3. Rendahnya Partisipasi Warga
Banyak warga bersikap pasif dalam musyawarah desa. Kebijakan akhirnya hanya diputuskan segelintir orang. Pasifnya warga desa bisa disebabkan karena kurangnya edukasi politik dan pemberdayaan. Sehingga seakan-akan yang berhak mengerti tentang desa hanya segelintir orang.
4. Keterbatasan Literasi Politik
Kurangnya pemahaman warga desa tentang hak dan kewajiban politik membuat demokrasi mudah dibajak oleh kepentingan pragmatis. Sehingga ruang politik tingkat desa hanya dikuasai oleh kelompok tertentu.
Mengapa Demokrasi Desa Harus Dikritisi (Digugat)?
Menggugat demokrasi di desa bukan berarti menolak demokrasi, melainkan menguji sejauh mana demokrasi berjalan sesuai asas keadilan, partisipasi, dan transparansi. Kritik ini penting agar desa tidak terjebak dalam pseudo-democracy—di mana ada prosedur demokrasi, tapi esensinya nihil.
Menuju Demokrasi Desa yang Sehat
- Penguatan Literasi Politik Warga Desa
Pendidikan politik warga harus digalakkan agar rakyat benar-benar menjadi subjek, bukan objek politik. Hal ini sangat penting, karena desa menjadi area demokrasi yang bersentuhan langsung dengan komunitas gras root, maka dibutuhkan edukasi politik yang etis. Dengan demikian politik desa tidak hanya didominasi oleh kelompok tertentu yang tidak mencerminkan pendidikan politik yang merakyat.
- Transparansi dan Akuntabilitas
Dana desa dan kebijakan publik harus terbuka untuk diawasi bersama. Salah satu asas demokrasi adalah wujudnya transparansi kebijakan dan anggaran desa. Seiring dengan perkembangan informasi dan teknologi hari ini informasi banyak bisa diakses lewat beberapa media sosial.

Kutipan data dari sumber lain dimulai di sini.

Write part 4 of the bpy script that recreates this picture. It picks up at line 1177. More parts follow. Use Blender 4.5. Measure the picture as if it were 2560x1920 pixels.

- Penguatan Lembaga Musyawarah Desa
Musdes harus dihidupkan sebagai ruang partisipasi kritis, bukan sekadar formalitas. Keterlibatan kelompok masyarakat secara menyeluruh sangat penting. Mereka yang berpartisipasi di forum bukan hanya dari kelompok yang mendukung Kepala Desa saat Pilkades. Karena sesungguhnya semua warga desa memiliki hak yang sama. Oleh karena tidak boleh ada diskriminasi warga desa dalam pengambilan keputusan terkait tentang desa.
- Kaderisasi Kepemimpinan Desa
Mendorong lahirnya pemimpin desa yang lahir dari integritas dan pengabdian, bukan dari kekuatan modal. Hal ini sangat penting agar desa kedepan dipimpin oleh Kepala Desa yang jujur, adil dan merakyat serta membawa kemajuan desa.
- Penutup
Demokrasi tingkat desa memang harus “digugat” agar tidak kehilangan ruhnya. Desa bukan sekadar ruang administratif, melainkan pusat kehidupan masyarakat yang kaya nilai gotong royong. Demokrasi desa yang sehat adalah fondasi bagi demokrasi bangsa yang lebih adil, partisipatif, dan bermartabat.